1. The problem statement, all variables and given/known data
The function f is defined for [tex]x>2[/tex] by [tex] f(x)=\ln x+\ln(x-2)-\ln(x^{2}-4)[/tex]
a. Express f(x) in the form of [tex](\ln\frac{x}{x+a})[/tex]

b. Find an expression for [tex]f^{-1}(x)[/tex]
2. Relevant equations
..


3. The attempt at a solution

Well, I simplified it to:

[tex]f(x)=\ln(\frac{x^{2}-2x}{x^{2}-4})[/tex]

I can't figure what to do, ill keep thinking

Dick

I hope you mean you simplified it to log((x-2)/(x^2-4)). Factor the denominator. What was for dinner?

matadorqk

Im sorry, I left an ln x out, for some reason I typed \lnx and it appeared as nothing. Should I still factor the denominator? ~ I had chow mein with chicken :D

Dick

I love chicken chow mein. You can still factor the denominator and cancel the x-2 in the numerator.

matadorqk

Oh I get it!

So [tex] f(x)=\ln \frac {x(x-2)}{(x+2)(x-2)}[/tex]

So [tex] f(x)=\ln \frac{x}{x+2} [/tex]

Awesome, part A solved. Now find the inverse..
Give me a sec here

Argh, the only way i know of obtaining inverses is by flipping x and y's.. here it seems a tidbit different. I know that:

The domain of the inverse is the range of the original function.
The range of the inverse is the domain of the original function.
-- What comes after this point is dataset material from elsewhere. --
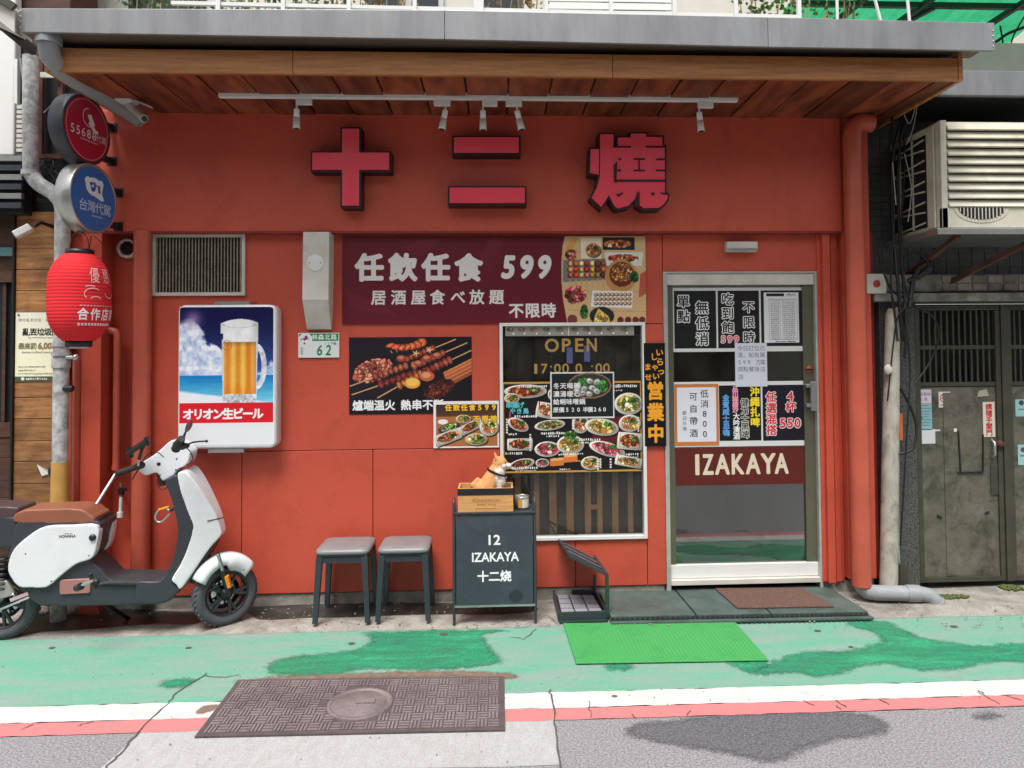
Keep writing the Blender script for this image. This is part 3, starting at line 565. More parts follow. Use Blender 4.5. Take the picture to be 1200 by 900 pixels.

How am I supposed to find the inverse :S, I get that [tex] f^{-1}(x)=(e^{x})(y+2)..[/tex]

matadorqk

Any hints?

HallsofIvy

No, a function of "x" cannot have a "y" in it!
You have to start with [tex]y= ln(\frac{x}{x+2})[/tex]
The first step is, just as you say, to "swap" x and y:
[tex]x= ln(\frac{y}{y+2}[/tex]
Now solve for y. You need to get rid of the log:
[tex]e^x= \frac{y}{y+2}[/tex]
Now get rid of the fraction by multiplying both sides by y+ 2.
[tex]e^x(y+2)= y[/tex]
This is where you stopped, right? But that "y" on the right is NOT the inverse function because you still haven't solved for y.
[tex]e^xy + 2e^x= y[/tex]
Now get y by itself on the left, with no y on the right. Can you do that?
(How would you solve ay+ b= y for y?)